Cercasi nome per la nuova
strategia globale americana
Di Carlo Pelanda (1-3-2005)
Nei think tank dell’Impero
si stanno cercando le parole che ne sintetizzino la futura strategia globale.
Il nemico sarà la Cina, ma è ancora difficile dettagliare il come – comunque un
mix tra bastone e carota – e ciò sta ritardando la “nominazione” con cui
marcare la prossima era geopolitica. Atto simbolico essenziale per costruire il
consenso nel fronte interno ed alleato. Per esempio, non si trova ancora un
termine simile a “Containment” (contenimento) che semplificò la missione di
contrasto dell’espansionismo sovietico. Nei pensatoi è motivo di orgoglio
individuare con un nome singolo il principio attivo di un concetto strategico e
con non più di due termini il ciclo storico dal primo generato, per esempio:
“contenimento” e “Guerra fredda”. La violazione di tale stile semantico segnala
che lo stratega non abbia chiaro o non possa esplicitare lo scenario. Per
inciso, questa rubrica, nel 1995, fece notare al vicedirettore dell’ufficio
scenari (Net Assessment) del Pentagono che il definire un orizzonte al 2024 in
termini di “Post-Post-Cold War” semplicemente indicava che o non sapeva o non
poteva scenarizzare. Infatti non poteva farlo apertamente perché
l’individuazione “tecnica” della Cina come il vero nemico del futuro – pur
ispirando una pianificazione riservata a lungo termine – contrastava con la
politica di un Clinton sedotto dalla generosità di Pechino. Dopo il 2000 la
priorità di gestire l’offensiva jihadista sviò l’attenzione. Ma non del tutto.

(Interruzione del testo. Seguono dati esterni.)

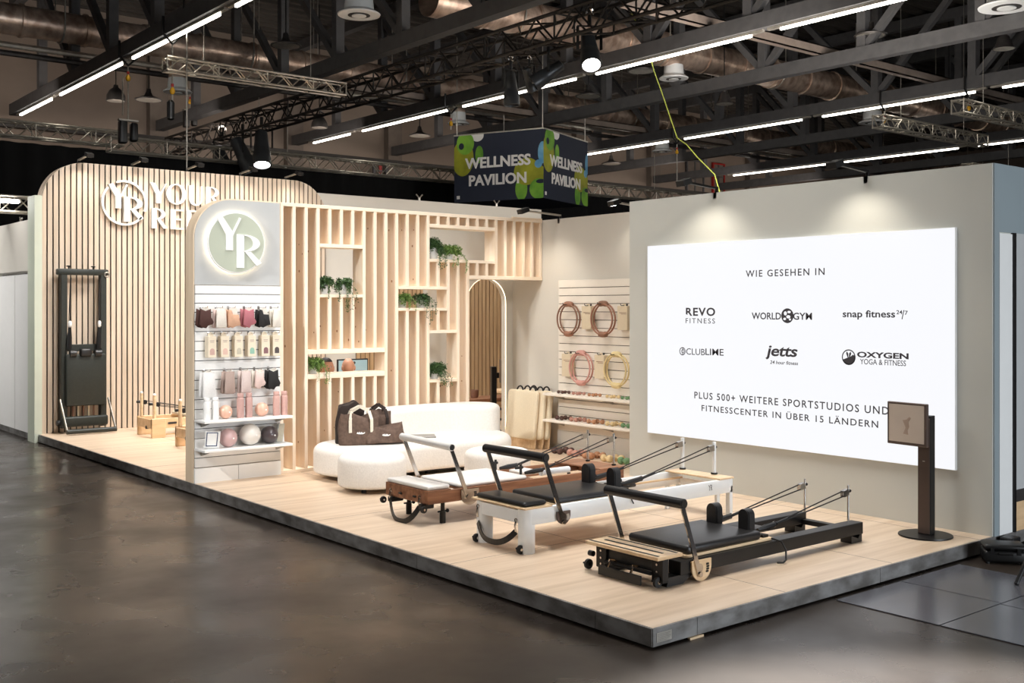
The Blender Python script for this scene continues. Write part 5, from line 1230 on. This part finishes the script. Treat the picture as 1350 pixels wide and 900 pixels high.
# ---- oak reformers at the back
def oak_reformer(y0, lab, x0=1.1, wd=.58):
    t = thing('oak_reformer', lab, 'reformer', (x0+1.1, y0+wd/2, 0), 'oak reformers at the back')
    x1 = x0+2.3; z0, z1 = .13, .27
    for y in (y0, y0+wd-.035): MB().rbox(x0, y, z0, x1, y+.035, z1, .006, 1).build('side_rail', 'oak', t)
    MB().rbox(x0, y0, z0, x0+.035, y0+wd, z1-.01, .006, 1).build('end_rail', 'oak', t); MB().rbox(x1-.035, y0, z0, x1, y0+wd, z1, .006, 1).build('end_rail', 'oak', t)
    for x in (x0, x1-.2):
        for y in (y0-.008, y0+wd-.042): MB().rbox(x, y, 0, x+.2, y+.05, z1+.004, .008, 1).build('leg', 'oak', t)
    MB().rbox(x0+.23, y0-.006, z0+.055, x0+.36, y0+.002, z0+.085, .012, 2).build('grip_slot', 'duct_dark', t)
    for y in (y0+.03, y0+wd-.05):
        MB().cyl((x0+.05, y, z1), (x0+.05, y, .60), .024, 14).build('riser_post', 'birch', t, smooth=40)
        MB().ball((x0+.05, y, .61), (.024, .024, .02), 12, 8).build('post_tip', 'snow', t, smooth=180)
        MB().cyl((x0+.02, y, .48), (x0-.02, y, .48), .02, 10).build('post_knob', 'black', t, smooth=40)
        MB().lathe([(.02, -.012), (.032, -.01), (.024, 0), (.032, .01), (.02, .012)], (x0+.1, y, .47), 14, (0, 1, 0)).build('pulley', 'black', t, smooth=40)
        ropes(t, (x0+.12, y, .47), (x0+.95, y+.02, .32), .02)
    MB().rbox(x0+.5, y0+.04, z1, x0+1.4, y0+wd-.04, z1+.05, .02, 3).build('carriage_pad', 'cream_side', t, smooth=50)
    MB().cyl((x0-.01, y0+wd*.35, .14), (x0+.05, y0+wd*.35, .14), .025, 10).build('end_knob', 'black', t, smooth=40)
    MB().box(x0+.2, y0+.03, .03, x1-.2, y0+.05, .05).build('stretcher', 'oak', t)
    MB().cyl((x1-.5, y0, .55), (x1-.5, y0+wd, .55), .02, 10).bar((x1-.5, y0, .55), (x1-.35, y0, .2), .03, .02).bar((x1-.5, y0+wd, .55), (x1-.35, y0+wd, .2), .03, .02).build('foot_bar', 'oak', t, smooth=40)
    return t
oak_reformer(10.68, 'oak reformer at the back in front of the slatted wall'); oak_reformer(9.05, 'oak reformer mostly hidden behind the sign panel', 1.02)

# ---- display totems
def totem(x, y, rz, lab, scale=1):
    t = thing('display_totem', lab, 'screen stand', (x, y, 0), 'screen totems')
    mt = Matrix.Translation((x, y, 0)) @ Matrix.Rotation(rz, 4, 'Z')
    def T(mb): mb.v = [tuple(mt @ V(p)) for p in mb.v]; return mb
    T(MB().lathe([(.205, 0), (.21, .004), (.208, .014), (.01, .016)], (0, 0, 0), 48)).build('base_plate', 'black_metal', t, smooth=40)
    T(MB().rbox(-.055, -.022, .015, .055, .05, .97, .003, 1)).build('post', 'black_metal', t)
    T(MB().rbox(-.05, -.026, .02, .05, -.021, .95, .002, 1)).build('front_cover', 'bronze', t)
    T(MB().box(-.01, -.0275, .60, .01, -.0258, .607)).build('printed_mark', 'galv', t)
    T(MB().rbox(-.03, -.07, .80, .03, -.02, .88, .005, 1)).build('mount', 'black_metal', t)
    m2 = mt @ Matrix.Translation((-.10, -.10, .90)) @ Matrix.Rotation(-.1, 4, 'Z')
    def T2(mb): mb.v = [tuple(m2 @ V(p)) for p in mb.v]; return mb
    sn_ = T2(MB().rbox(-.185, -.012, -.172, .185, .022, .172, .005, 1)).build('monitor', 'bronze', t)
    T2(MB().box(-.165, -.0135, -.148, .165, -.0115, .155)).build('display', 'totem_screen', sn_)
    T2(MB().prism([(-.03, -.08), (.02, -.085), (.012, -.05), (.03, -.02), (.02, .02), (.045, .05), (.03, .06), (.0, .035), (-.035, .03), (-.02, .0), (-.005, -.03)], (0, -.0136, .0), (1, 0, 0), (0, 0, 1), (0, -.001, 0))).build('picture', 'totem_fig', sn_)
    return t
M['totem_screen'] = mat('totem_screen', S(196, 182, 168), .25, noise=.06, nscale=(5, 5, 5)); M['totem_fig'] = mat('totem_fig', S(172, 150, 134), .3, noise=.1)
totem(3.55, .36, math.radians(-90), 'black screen totem on the deck in front of the big screen')
totem(5.32, 8.25, math.radians(65), 'black screen totem seen through the arched doorway')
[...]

Inintenzionalmente, la sub-era della “Guerra al terrore” generata dalla
strategia di “democratizzazione” fu un concetto rivelatosi utile anche per nemicizzare
la Cina. Più intenzionalmente, l’azione in Afghanistan fu calibrata anche per
un dominio dell’Asia centrale con scopi di compressione futura di Pechino e di
pressione su Mosca (motivo della furia di Putin). Ma ora serve una
simbolizzazione più mirata sulla Cina. “Contenimento” non va perché Pechino non
persegue espansionismi diretti, Taiwan a parte, ma espulsioni graduali del
potere americano dal Pacifico, Asia ed Europa. Evitabili con una controffensiva
finalizzata sia a cambiare il sistema politico interno cinese sia a determinare
una coalizione di nazioni alleate per circondare e pressare la Cina.
“Democratizzazione” pare perfetto. Legittima movimenti rivoluzionari interni,
crea un confine forte globale tra area democratica e no. Ma è nome difficile. E
promette una cacofonia per le due parole con cui designare la nuova era
generata da tale strategia. Soluzioni? La brevità imperiale romana suggerirebbe
di sintetizzare il tutto in due parole e non tre: “Active Democracy”.